• **WHAT YOU SHOULD DO**: Among the entries below, copy only the span from the line containing "Recreate this scene" through the line containing "C.camera = cam". Do so exactly, and skip the pictures.

• **THE DATA**:
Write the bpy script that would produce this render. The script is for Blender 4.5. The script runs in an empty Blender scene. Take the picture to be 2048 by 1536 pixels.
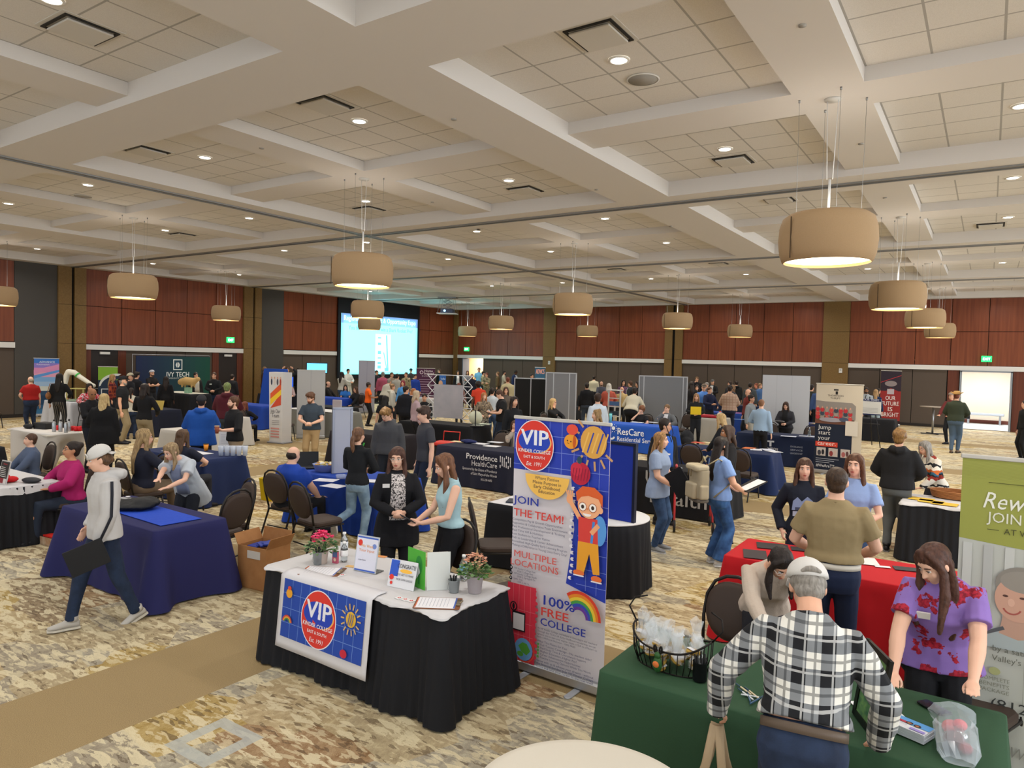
import bpy, bmesh, math, random
from math import sin, cos, pi, radians as rad
from mathutils import Vector as V, Matrix
import numpy as np
# ---------------------------------------------------------------- scene, camera, light
S = bpy.context.scene
COL = S.collection
S.view_settings.view_transform = 'Standard'
S.view_settings.look = 'None'
S.view_settings.gamma = 1
S.view_settings.use_curve_mapping = False
S.view_settings.exposure = 0.95
CAMR = Matrix(((0.8292926, -0.0401080, 0.5573734),
               (0.5582789, 0.0158003, -0.8295029),
               (0.0244630, 0.9990704, 0.0354946)))
EYE = V((0, 0, 2.45))
F = 1417.47
_c = bpy.data.cameras.new('camera')
_c.sensor_width = 36
_c.lens = F / 2048 * 36
_c.clip_start = .05
_c.clip_end = 200
cam = bpy.data.objects.new('camera', _c)
COL.objects.link(cam)
cam.matrix_world = Matrix.Translation(EYE) @ CAMR.to_4x4()
S.camera = cam
w = bpy.data.worlds.new('world')
S.world = w
w.use_nodes = True
w.node_tree.nodes['Background'].inputs[0].default_value = (.86, .93, 1, 1)
w.node_tree.nodes['Background'].inputs[1].default_value = 1.9
S.cycles.max_bounces = 7
S.cycles.diffuse_bounces = 4
S.cycles.glossy_bounces = 3
S.cycles.transmission_bounces = 4
S.cycles.transparent_max_bounces = 12
S.cycles.caustics_reflective = False
S.cycles.caustics_refractive = False
S.cycles.use_denoising = True
S.cycles.sample_clamp_indirect = 6
S.cycles.use_light_tree = True
DOWNLIGHT_W = 18.0
PENDANT_E = 9.0
SCREEN_E = .62
def ray(px, py):
 return CAMR @ V((px - 1024, -(py - 768), -F))
def at(px, py, z=0., Y=None, X=None):
 """point of the room seen at a pixel, on a plane of known height or depth"""
 d = ray(px, py)
 t = Y / d.y if Y is not None else X / d.x if X is not None else (z - EYE.z) / d.z
 return EYE + d * t
# ---------------------------------------------------------------- materials
def lin(c):
 if isinstance(c, str):
  c = [int(c[i:i + 2], 16) / 255 for i in (0, 2, 4)]
 return tuple((x / 12.92 if x <= .04045 else ((x + .055) / 1.055) ** 2.4) for x in c) + (1,)
_M = {}
def mat(col, rough=.75, metal=0., bump=0., bs=60., emit=0., alpha=1., trans=0., kind=None, col2=None, sheen=0.):
 key = (col, rough, metal, bump, bs, emit, alpha, trans, kind, col2, sheen)
 if key in _M:
  return _M[key]
 m = bpy.data.materials.new('material_' + (kind or 'plain') + '_' + str(col))
 m.use_nodes = True
 nt = m.node_tree
 N, L = nt.nodes, nt.links
 b = N['Principled BSDF']
 b.inputs['Base Color'].default_value = lin(col)
 b.inputs['Roughness'].default_value = rough
 b.inputs['Metallic'].default_value = metal
 b.inputs['Alpha'].default_value = alpha
 b.inputs['Transmission Weight'].default_value = trans
 b.inputs['Specular IOR Level'].default_value = .3
 if sheen:
  b.inputs['Sheen Weight'].default_value = sheen
 if emit:
  b.inputs['Emission Color'].default_value = lin(col)
  b.inputs['Emission Strength'].default_value = emit
 tc = N.new('ShaderNodeTexCoord')
 def noise(scale, detail=3, coord='Object', rough_=.5, vec=None):
  n = N.new('ShaderNodeTexNoise')
  n.inputs['Scale'].default_value = scale
  n.inputs['Detail'].default_value = detail
  n.inputs['Roughness'].default_value = rough_
  L.new(vec or tc.outputs[coord], n.inputs['Vector'])
  return n
 def ramp(src, stops, const=False):
  r = N.new('ShaderNodeValToRGB')
  if const:
   r.color_ramp.interpolation = 'CONSTANT'
  e = r.color_ramp.elements
  while len(e) < len(stops):
   e.new(.5)
  for q, (p, c) in zip(e, stops):
   q.position = p
   q.color = lin(c)
  L.new(src, r.inputs[0])
  return r
 def mapping(sc, coord='Object', rot=(0, 0, 0), loc=(0, 0, 0)):
  n = N.new('ShaderNodeMapping')
  n.inputs['Scale'].default_value = sc
  n.inputs['Rotation'].default_value = rot
  n.inputs['Location'].default_value = loc
  L.new(tc.outputs[coord], n.inputs['Vector'])
  return n.outputs[0]
 def mix(fac, a, b_, mode='MIX'):
  n = N.new('ShaderNodeMix')
  n.data_type = 'RGBA'
  n.blend_type = mode
  for sock, v in ((n.inputs[0], fac), (n.inputs[6], a), (n.inputs[7], b_)):
   if hasattr(v, 'is_linked') or hasattr(v, 'links'):
    L.new(v, sock)
   elif isinstance(v, (int, float)):
    sock.default_value = v
   else:
    sock.default_value = lin(v)
  return n.outputs[2]
 def mth(op, a, b_=None, c_=None):
  n = N.new('ShaderNodeMath')
  n.operation = op
  for i, v in enumerate((a, b_, c_)):
   if v is None:
    continue
   if isinstance(v, (int, float)):
    n.inputs[i].default_value = v
   else:
    L.new(v, n.inputs[i])
  return n.outputs[0]
 def sep(vec):
  n = N.new('ShaderNodeSeparateXYZ')
  L.new(vec, n.inputs[0])
  return n.outputs
 out = None
 if kind == 'wood':       # vertical veneer grain
  v = mapping((14, 14, .5))
  n = noise(1, 6, vec=v)
  v2 = mapping((.8, .8, .02))
  n2 = noise(1, 2, vec=v2)
  o = ramp(n.outputs[0], [(.3, col), (.7, col2)]).outputs[0]
  out = mix(mth('MULTIPLY', n2.outputs[0], .35), o, col)
 elif kind == 'mottle':
  n = noise(bs, 5)
  out = ramp(n.outputs[0], [(.3, col), (.7, col2)]).outputs[0]
 elif kind == 'denim':
  n = noise(7, 4)
  out = ramp(n.outputs[0], [(.38, col), (.66, col2)]).outputs[0]
 elif kind == 'hair':
  v = mapping((1, 1, .16))
  n = noise(75, 4, vec=v)
  out = ramp(n.outputs[0], [(.3, col), (.68, col2)]).outputs[0]
  b.inputs['Roughness'].default_value = .5
  bump, bs = max(bump, .9), 60
 elif kind == 'hair_ombre':
  v = mapping((1, 1, .16))
  n = noise(75, 4, vec=v)
  a_ = ramp(n.outputs[0], [(.3, col), (.68, col2)]).outputs[0]
  out = a_
  bump = .9
 elif kind == 'stripe_v':
  s = sep(tc.outputs['Object'])
  f = mth('FRACT', mth('MULTIPLY', s[0], bs))
  out = mix(mth('GREATER_THAN', f, .82), col, col2)
 elif kind == 'plaid':
  s = sep(tc.outputs['Object'])
  def bands(x, k, w_):
   return mth('LESS_THAN', mth('FRACT', mth('MULTIPLY', x, k)), w_)
  a1 = mth('ADD', bands(s[0], bs, .5), bands(s[2], bs * .92, .5))
  o = ramp(mth('MULTIPLY', a1, .5), [(0, col), (.4, '7a7d80'), (.9, col2)], True).outputs[0]
  thin = mth('MAXIMUM', bands(mth('ADD', s[0], .013), bs, .07), bands(mth('ADD', s[2], .02), bs * .92, .07))
  o = mix(mth('MULTIPLY', thin, .55), o, 'd0d0ce')
  thin2 = mth('MAXIMUM', bands(mth('SUBTRACT', s[0], .028), bs, .09), bands(mth('SUBTRACT', s[2], .027), bs * .92, .09))
  out = mix(mth('MULTIPLY', thin2, .6), o, '2a2c30')
 elif kind == 'check':
  s = sep(tc.outputs['Object'])
  a1 = mth('MAXIMUM', mth('LESS_THAN', mth('FRACT', mth('MULTIPLY', s[0], bs)), .22), mth('LESS_THAN', mth('FRACT', mth('MULTIPLY', s[2], bs)), .22))
  out = mix(mth('MULTIPLY', a1, .6), col, col2)
 elif kind == 'floral':
  v = N.new('ShaderNodeTexVoronoi')
  v.inputs['Scale'].default_value = 8.5
  v.inputs['Randomness'].default_value = .9
  n = noise(14, 3)
  w_ = N.new('ShaderNodeMixRGB')
  w_.inputs[0].default_value = .13
  L.new(tc.outputs['Object'], w_.inputs[1])
  L.new(n.outputs['Color'], w_.inputs[2])
  L.new(w_.outputs[0], v.inputs['Vector'])
  n5 = noise(38, 2)
  f = mth('LESS_THAN', mth('ADD', v.outputs['Distance'], mth('MULTIPLY', n5.outputs[0], .5)), .60)
  n3 = noise(60, 2)
  red = ramp(n3.outputs[0], [(.4, '7d1226'), (.6, 'b3243a')]).outputs[0]
  out = mix(f, col, red)
 elif kind == 'blotch':    # printed fabric of two or three tones
  v = mapping((1, 1, 2.2)) if bs < 12 else tc.outputs['Object']
  n = noise(bs, 2, vec=v)
  n.inputs['Distortion'].default_value = .6
  out = ramp(n.outputs[0], [(0, col), (.47, col2), (.56, col)], True).outputs[0]
 elif kind == 'camo':
  n = noise(bs, 2)
  out = ramp(n.outputs[0], [(0, '5a5240'), (.42, '8c8468'), (.55, 'a89c7c'), (.65, '6b6a4a')], True).outputs[0]
 elif kind == 'fleece':    # banded southwestern knit
  s = sep(tc.outputs['Object'])
  n = noise(14, 1)
  zz = mth('ADD', mth('MULTIPLY', s[2], 3.4), mth('MULTIPLY', n.outputs[0], .35))
  f = mth('FRACT', zz)
  out = ramp(f, [(0, 'dcd4c6'), (.3, '8c2e22'), (.4, '1f2226'), (.5, '2f5d78'), (.6, 'c7662f'), (.72, 'e3dccf'), (.9, '27292d')], True).outputs[0]
 elif kind == 'tiles':     # lay-in ceiling tiles, grid from UV
  s = sep(tc.outputs['UV'])
  fx, fy = mth('FRACT', s[0]), mth('FRACT', s[1])
  g = mth('MAXIMUM', mth('GREATER_THAN', mth('ABSOLUTE', mth('SUBTRACT', fx, .5)), .481), mth('GREATER_THAN', mth('ABSOLUTE', mth('SUBTRACT', fy, .5)), .481))
  n = noise(160, 2)
  base = ramp(n.outputs[0], [(.35, col), (.6, col2)]).outputs[0]
  out = mix(mth('MULTIPLY', g, .8), base, '9a968f')
 elif kind == 'carpet':
  s = sep(tc.outputs['Object'])
  # strips woven in long streaks; patches on a coarse grid choose their colours
  n_w = noise(.9, 3)
  warp = N.new('ShaderNodeMixRGB'); warp.inputs[0].default_value = .16
  L.new(tc.outputs['Object'], warp.inputs[1]); L.new(n_w.outputs['Color'], warp.inputs[2])
  def vor(sc, vec, rnd=1.0, feat='F1'):
   q = N.new('ShaderNodeTexVoronoi'); q.feature = feat
   q.distance = 'CHEBYCHEV'
   q.inputs['Scale'].default_value = sc
   q.inputs['Randomness'].default_value = rnd
   L.new(vec, q.inputs['Vector']); return q
  def mp(sc, rz, src=None):
   q = N.new('ShaderNodeMapping')
   q.inputs['Scale'].default_value = sc; q.inputs['Rotation'].default_value = (0, 0, rz)
   L.new(src or warp.outputs[0], q.inputs['Vector']); return q.outputs[0]
  patch = vor(1.5, mp((1, 1.6, 1), .2))
  pr = sep(patch.outputs['Color'])
  streak = noise(1, 9, vec=mp((16, 9, 1), .5, tc.outputs['Object']), rough_=.78)
  streak2 = noise(1, 8, vec=mp((9, 17, 1), -.4), rough_=.75)
  def pick(sc, ax, rz):
   q = vor(sc, mp((1, ax, 1), rz)); return sep(q.outputs['Color'])[0]
  lt = mth('LESS_THAN', pr[1], .5)
  def two(a_, b_):
   return mth('ADD', mth('MULTIPLY', a_, lt), mth('MULTIPLY', b_, mth('SUBTRACT', 1, lt)))
  jv = two(pick(6, 3.2, .70), pick(6, 3.2, -.72))
  jf = two(pick(15, 3.6, -.75), pick(15, 3.6, .72))
  base = ramp(pr[0], [(0, 'a99a7c'), (.18, 'b7a47e'), (.32, 'ad9142'), (.48, '9a958a'), (.58, '916b46'), (.68, 'a3a299'), (.78, 'b4a687'), (.92, '7f6b54')], True).outputs[0]
  st = ramp(streak.outputs[0], [(.36, '66563f'), (.46, '8f8068'), (.55, 'ab9d81'), (.64, 'cabfa3')]).outputs[0]
  o = mix(.45, base, st)
  o = mix(mth('MULTIPLY', mth('MULTIPLY', mth('GREATER_THAN', jf, .72), mth('GREATER_THAN', streak.outputs[0], .42)), .55), o, 'cfc3a4')
  o = mix(mth('MULTIPLY', mth('MULTIPLY', mth('LESS_THAN', jf, .13), mth('GREATER_THAN', streak2.outputs[0], .45)), .6), o, '544332')
  o = mix(mth('MULTIPLY', mth('MULTIPLY', mth('GREATER_THAN', jv, .70), mth('GREATER_THAN', streak2.outputs[0], .45)), .8), o, 'd3c8aa')
  fine = noise(190, 2)
  o = mix(.35, o, ramp(fine.outputs[0], [(.35, '6e6250'), (.65, 'd6ccb4')]).outputs[0], 'SOFT_LIGHT')
  # grey guide mark
  px_, py_ = mth('SUBTRACT', s[0], -3.95), mth('SUBTRACT', s[1], 2.62)
  gx, gy = mth('ABSOLUTE', px_), mth('ABSOLUTE', py_)
  mm = mth('MAXIMUM', gx, gy)
  ring = mth('MULTIPLY', mth('LESS_THAN', mm, .21), mth('GREATER_THAN', mm, .12))
  o = mix(mth('MULTIPLY', ring, .8), o, 'a9aca6')
  # plain tan border bands under the beams
  bx = mth('LESS_THAN', mth('ABSOLUTE', mth('SUBTRACT', mth('WRAP', mth('ADD', s[0], 5.03), 3.75, -3.75), 0)), .49)
  by = mth('LESS_THAN', mth('ABSOLUTE', mth('WRAP', mth('SUBTRACT', s[1], 5.0), 3.75, -3.75)), .49)
  tan = mix(.5, '927c58', ramp(fine.outputs[0], [(.3, '75623f'), (.7, 'b09a70')]).outputs[0])
  out = mix(mth('MAXIMUM', bx, by), o, tan)
  bump, bs = .35, 220
 if out is not None:
  L.new(out, b.inputs['Base Color'])
  if emit:
   L.new(out, b.inputs['Emission Color'])
 if bump:
  n = noise(bs, 3)
  bn = N.new('ShaderNodeBump')
  bn.inputs['Strength'].default_value = bump
  bn.inputs['Distance'].default_value = .004 if bs > 20 else .02
  L.new(n.outputs[0], bn.inputs['Height'])
  L.new(bn.outputs[0], b.inputs['Normal'])
 _M[key] = m
 return m
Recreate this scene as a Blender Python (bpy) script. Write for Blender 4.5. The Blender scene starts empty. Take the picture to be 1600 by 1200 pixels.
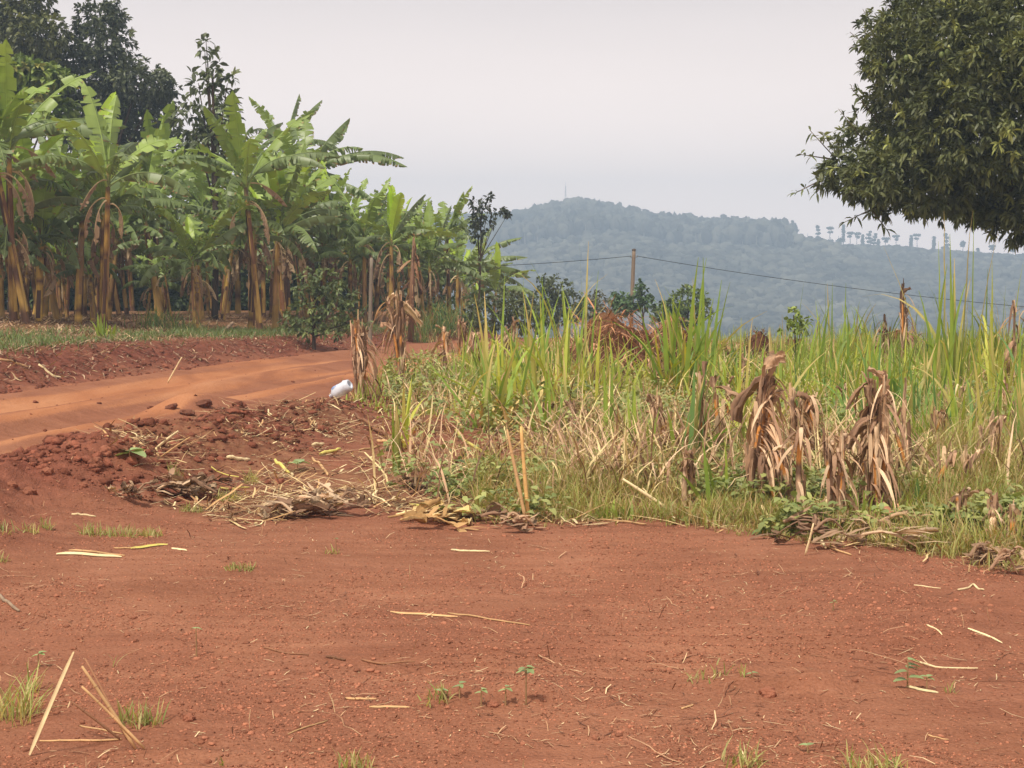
import bpy, math, random
import numpy as np
from mathutils import Vector, Matrix

# ------------------------------------------------------------------ camera, sky, sun, exposure
C = bpy.context.scene
F_PX, CAM_Z, HORIZON_V = 2323.0, 1.6, 450.0          # focal length in pixels of a 1600x1200 picture
PITCH = math.atan((600 - HORIZON_V) / F_PX)
cam_data = bpy.data.cameras.new('camera')
cam = bpy.data.objects.new('camera', cam_data)
C.collection.objects.link(cam)
cam.location = (0, 0, CAM_Z)
cam.rotation_euler = (math.pi / 2 - PITCH, 0, 0)
cam_data.sensor_width = 36
cam_data.lens = 36 * F_PX / 1600
cam_data.clip_start, cam_data.clip_end = 0.1, 6000
C.camera = cam

SUN_ELEV, SUN_AZ = math.radians(58), math.radians(215)   # azimuth clockwise from +Y
world = bpy.data.worlds.new('World')
C.world = world
world.use_nodes = True
wn, wl = world.node_tree.nodes, world.node_tree.links
bg = wn['Background']
sky = wn.new('ShaderNodeTexSky')
sky.sky_type = 'NISHITA'; sky.sun_disc = False
sky.sun_elevation = SUN_ELEV; sky.sun_rotation = SUN_AZ
sky.air_density = 2.0; sky.dust_density = 6.0
# thin high overcast: a pale veil over the clear sky, brighter towards the horizon
tc = wn.new('ShaderNodeTexCoord'); sep = wn.new('ShaderNodeSeparateXYZ')
wl.new(tc.outputs['Generated'], sep.inputs[0])
ramp = wn.new('ShaderNodeValToRGB')
wl.new(sep.outputs['Z'], ramp.inputs[0])
ramp.color_ramp.elements[0].position = 0.0;  ramp.color_ramp.elements[0].color = (2.1, 1.72, 1.55, 1)
ramp.color_ramp.elements[1].position = 0.55; ramp.color_ramp.elements[1].color = (0.64, 0.58, 0.56, 1)
e = ramp.color_ramp.elements.new(0.07); e.color = (1.66, 1.36, 1.20, 1)
e = ramp.color_ramp.elements.new(0.20); e.color = (0.815, 0.705, 0.67, 1)
scl = wn.new('ShaderNodeVectorMath'); scl.operation = 'SCALE'; scl.inputs['Scale'].default_value = 0.08
wl.new(sky.outputs[0], scl.inputs[0])
veil = wn.new('ShaderNodeMix'); veil.data_type = 'RGBA'; veil.inputs[0].default_value = 0.9
wl.new(scl.outputs[0], veil.inputs[6]); wl.new(ramp.outputs[0], veil.inputs[7])
cn = wn.new('ShaderNodeTexNoise'); cn.inputs['Scale'].default_value = 3.0; cn.inputs['Detail'].default_value = 4
cm = wn.new('ShaderNodeMapping'); cm.inputs['Scale'].default_value = (1, 1, 4); wl.new(tc.outputs['Generated'], cm.inputs[0]); wl.new(cm.outputs[0], cn.inputs['Vector'])
ca = wn.new('ShaderNodeMath'); ca.operation = 'MULTIPLY_ADD'; ca.inputs[1].default_value = 0.16; ca.inputs[2].default_value = 0.92; wl.new(cn.outputs[0], ca.inputs[0])
cv = wn.new('ShaderNodeVectorMath'); cv.operation = 'SCALE'; wl.new(veil.outputs[2], cv.inputs[0]); wl.new(ca.outputs[0], cv.inputs['Scale'])
wl.new(cv.outputs[0], bg.inputs[0]); bg.inputs[1].default_value = 1.0

sun_data = bpy.data.lights.new('sun', 'SUN')
sun_data.energy = 3.3; sun_data.angle = math.radians(6); sun_data.color = (1.0, 0.92, 0.80)
sun = bpy.data.objects.new('sun', sun_data); C.collection.objects.link(sun)
sd = Vector((math.sin(SUN_AZ) * math.cos(SUN_ELEV), math.cos(SUN_AZ) * math.cos(SUN_ELEV), math.sin(SUN_ELEV)))
sun.rotation_euler = sd.to_track_quat('Z', 'Y').to_euler()
sun.location = (0, 0, 30)

C.view_settings.view_transform = 'Standard'
C.view_settings.look = 'None'
C.view_settings.exposure = 0.36
C.view_settings.gamma = 1.0
C.render.engine = 'CYCLES'
C.cycles.use_denoising = True
C.cycles.max_bounces = 6
C.cycles.transparent_max_bounces = 4
C.cycles.volume_bounces = 0

RNG = np.random.default_rng(7)
PI = math.pi

# ------------------------------------------------------------------ helpers
def S(r, g, b):
    """sRGB 0-255 to linear"""
    f = lambda c: c / 12.92 if c <= 0.04045 else ((c + 0.055) / 1.055) ** 2.4
    return np.array([f(r / 255), f(g / 255), f(b / 255)])

def sm(t):
    t = np.clip(t, 0, 1); return t * t * (3 - 2 * t)

def hash2(i, j, s):
    n = (i.astype(np.int64) * 374761393 + j.astype(np.int64) * 668265263 + s * 144665) & 0x7fffffff
    n = ((n ^ (n >> 13)) * 1274126177) & 0x7fffffff
    return ((n ^ (n >> 16)) & 0xffff) / 65535.0

def vnoise(x, y, s=0):
    x = np.asarray(x, float); y = np.asarray(y, float)
    i, j = np.floor(x), np.floor(y); fx, fy = sm(x - i), sm(y - j)
    a, b = hash2(i, j, s), hash2(i + 1, j, s); c, d = hash2(i, j + 1, s), hash2(i + 1, j + 1, s)
    return (a + (b - a) * fx) + ((c + (d - c) * fx) - (a + (b - a) * fx)) * fy

def fbm(x, y, s=0, o=4):
    v = 0; a = 0.5; t = 0
    for k in range(o):
        v = v + a * vnoise(x * 2 ** k + 17 * k, y * 2 ** k - 9 * k, s + k); t += a; a *= 0.5
    return v / t

class MB:
    """collects geometry and links it as ONE mesh object"""
    def __init__(s): s.V = []; s.Q = []; s.T = []; s.C = []; s.n = 0
    def add(s, V, Q=None, T=None, col=(1, 1, 1)):
        V = np.asarray(V, float).reshape(-1, 3); s.V.append(V)
        col = np.asarray(col, float)
        if col.ndim == 1: col = np.tile(col[:3], (len(V), 1))
        s.C.append(col.reshape(-1, 3))
        if Q is not None and len(Q): s.Q.append(np.asarray(Q, np.int64).reshape(-1, 4) + s.n)
        if T is not None and len(T): s.T.append(np.asarray(T, np.int64).reshape(-1, 3) + s.n)
        s.n += len(V)
    def build(s, name, mat, parent=None, loc=None, smooth=True):
        V = np.concatenate(s.V); Cc = np.concatenate(s.C)
        if loc is not None: V = V - np.asarray(loc)
        Q = np.concatenate(s.Q) if s.Q else np.zeros((0, 4), np.int64)
        T = np.concatenate(s.T) if s.T else np.zeros((0, 3), np.int64)
        me = bpy.data.meshes.new(name)
        me.vertices.add(len(V)); me.vertices.foreach_set('co', V.astype(np.float32).ravel())
        nl = Q.size + T.size
        me.loops.add(nl); me.loops.foreach_set('vertex_index', np.concatenate([Q.ravel(), T.ravel()]).astype(np.int32))
        me.polygons.add(len(Q) + len(T))
        ls = np.concatenate([np.arange(len(Q)) * 4, Q.size + np.arange(len(T)) * 3]).astype(np.int32)
        me.polygons.foreach_set('loop_start', ls)
        if smooth: me.polygons.foreach_set('use_smooth', np.ones(len(ls), bool))
        at = me.attributes.new('col', 'FLOAT_COLOR', 'POINT')
        at.data.foreach_set('color', np.concatenate([Cc, np.ones((len(Cc), 1))], 1).astype(np.float32).ravel())
        me.update(calc_edges=True); me.validate()
        me.materials.append(mat)
        o = bpy.data.objects.new(name, me); C.collection.objects.link(o)
        if loc is not None and parent is None: o.location = loc
        if parent is not None: o.parent = parent
        return o

USED = {}
def tag(o, label=None, cat=None, group=None, kind=None):
    if label:
        o['label'] = label
        USED.setdefault(label, []).append(o)
    if cat: o['category'] = cat
    if group: o['group'] = group
    if kind: o['kind'] = kind
    return o

def empty(name, loc, label, cat, group=None, rz=0):
    o = bpy.data.objects.new(name, None); C.collection.objects.link(o)
    o.location = loc; o.rotation_euler = (0, 0, rz); o.empty_display_size = 0.1
    return tag(o, label, cat, group)

def copy_tree(o, parent=None):
    c = o.copy(); C.collection.objects.link(c)
    if parent is not None: c.parent = parent
    for ch in list(o.children): copy_tree(ch, c)
    return c

def norm(v):
    v = np.asarray(v, float); return v / np.maximum(np.linalg.norm(v, axis=-1, keepdims=True), 1e-9)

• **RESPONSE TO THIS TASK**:
Recreate this scene as a Blender Python (bpy) script. Write for Blender 4.5. The Blender scene starts empty. Take the picture to be 1600 by 1200 pixels.
import bpy, math, random
import numpy as np
from mathutils import Vector, Matrix

# ------------------------------------------------------------------ camera, sky, sun, exposure
C = bpy.context.scene
F_PX, CAM_Z, HORIZON_V = 2323.0, 1.6, 450.0          # focal length in pixels of a 1600x1200 picture
PITCH = math.atan((600 - HORIZON_V) / F_PX)
cam_data = bpy.data.cameras.new('camera')
cam = bpy.data.objects.new('camera', cam_data)
C.collection.objects.link(cam)
cam.location = (0, 0, CAM_Z)
cam.rotation_euler = (math.pi / 2 - PITCH, 0, 0)
cam_data.sensor_width = 36
cam_data.lens = 36 * F_PX / 1600
cam_data.clip_start, cam_data.clip_end = 0.1, 6000
C.camera = cam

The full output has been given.